Merujuk pada format penilaian yang dilakukan Setara maka seyogianya pengelola pemerintahan Kota mengambil langkah langkah koordinatif antar fungsi kelembagaan yang ada. Baik unsur pemimpin politik di berbagai partai yang dapat direpresentasi oleh pemain legislatif di DPR-Kota maupun pemimpin birokrasi yang ada di pemerintahan yang dapat direpresentasi tentunya oleh Walikota dan perangkat di bawahnya. Tentunya disamping itu adalah pemimpin masyarakat yang ada di berbagai simpul organisasi kemasyarakatan dan para tokoh publik yang dekat dengan media.
Intinya diperlukan adanya kesamaan pandangan diantara stakeholder utama terhadap inisiatif penguatan image positif Kota dalam menjastifikasi kondisi dan masa depan Kota yang bebas dari preferensi disharmoni dan diskriminasi. Baik terkait isu agama, ekonomi, etnis dan sosial budaya.
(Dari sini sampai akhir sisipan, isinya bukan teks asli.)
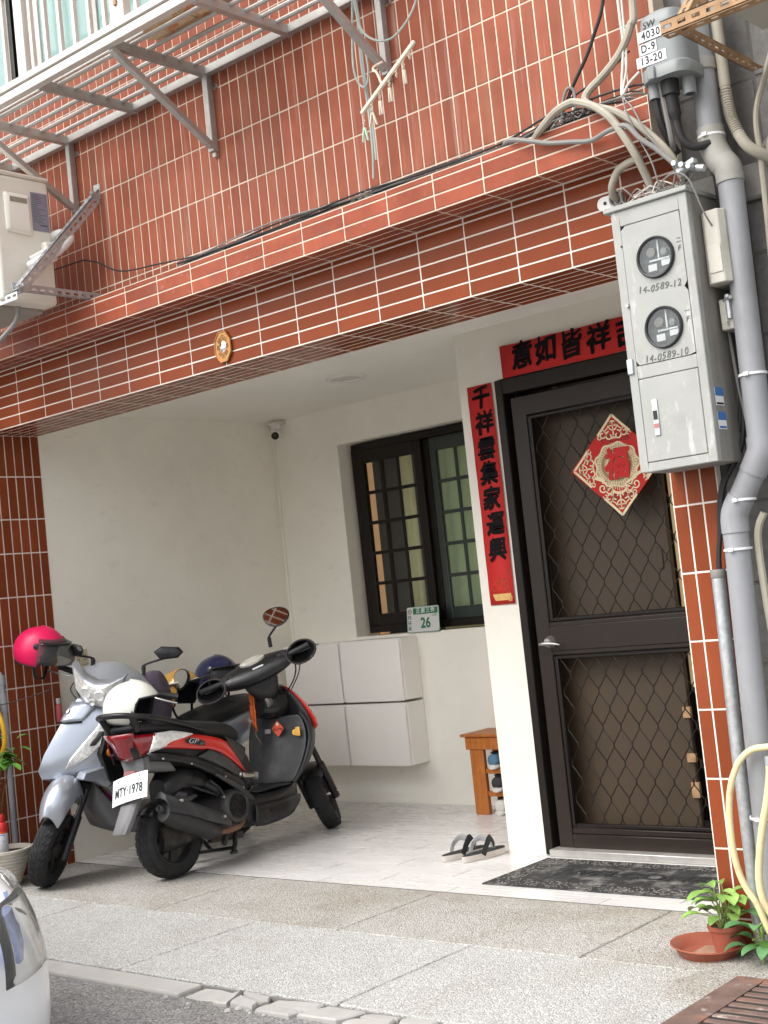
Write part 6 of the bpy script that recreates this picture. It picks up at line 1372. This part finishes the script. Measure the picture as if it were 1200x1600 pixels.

Perencanaan dan penganggaran secara terukur dan berkelanjutan tentu saja merupakan bagian tak terpisahkan dari langkah terkoordinasi tersebut.
Pemerintah Kota dapat membentuk task force khusus lintas sektor yang day to day mengelola tema toleransi dan mengeliminasi isu isu potensial terjadinya disharmoni dan diskriminasi warga Kota. Task force ini tentu juga perlu secara cerdas mengelola tampilan performa Kota Toleran di media.
Terkait ketepatan perencanaan dan pelaksanaan gagasan dan langkah pencapaian output Kota Toleran tahun berjalan tentunya pemerintah Kota perlu meminta masukan (input) para ahli dengan melibatkan perguruan tinggi, praktisi dan lembaga swadaya masyarakat. Meminta sharing pengalaman sukses dari Kota lain, misalnya Salatiga, Singkawang, Semarang, Magelang, dan Pematang Siantar – untuk menyebut lima Kota penghuni list teratas IKT 2024 dengan skor rata rata diatas enam koma – adalah juga satu pendekatan yang produktif.
Dengan strategi inovatif pengelola pemerintahan Kota tentunya masyarakat Aceh berharap setidaknya dalam dua tahun kedepan, dalam IKT 2026 atau IKT 2027 ketiga Kota di Aceh diatas akan keluar bersih dari daftar sepuluh Kota di Indonesia yang tingkat indeks toleransinya rendah. Juga berupaya menahan kemungkinan akan ada Kota lainnya di Aceh terjerembab masuk dalam jurang IKT rendah di masa mendatang.
Kita percaya dan cukup meyakinkan bahwa masyarakat Aceh toleran. Demikian juga warga pendatang baik yang berdomisili lama maupun wisatawan yang datang sementara -- dari berbagai latar belakang bangsa, etnis, status sosial, budaya, dan agama -- merasa aman dan nyaman berada di Aceh.
Untuk ini kita punya bukti bukti historis dan “pengakuan manis” yang dijastifikasi dalam format milik kita sendiri. Tetapi tanpa eviden yang memadai, yaitu bukti fisik sesuai indikator yang dinilai, yang dapat diakses dari sumber sumber resmi dan secara terbuka, maka jastifikasi kita tidak dapat diterima.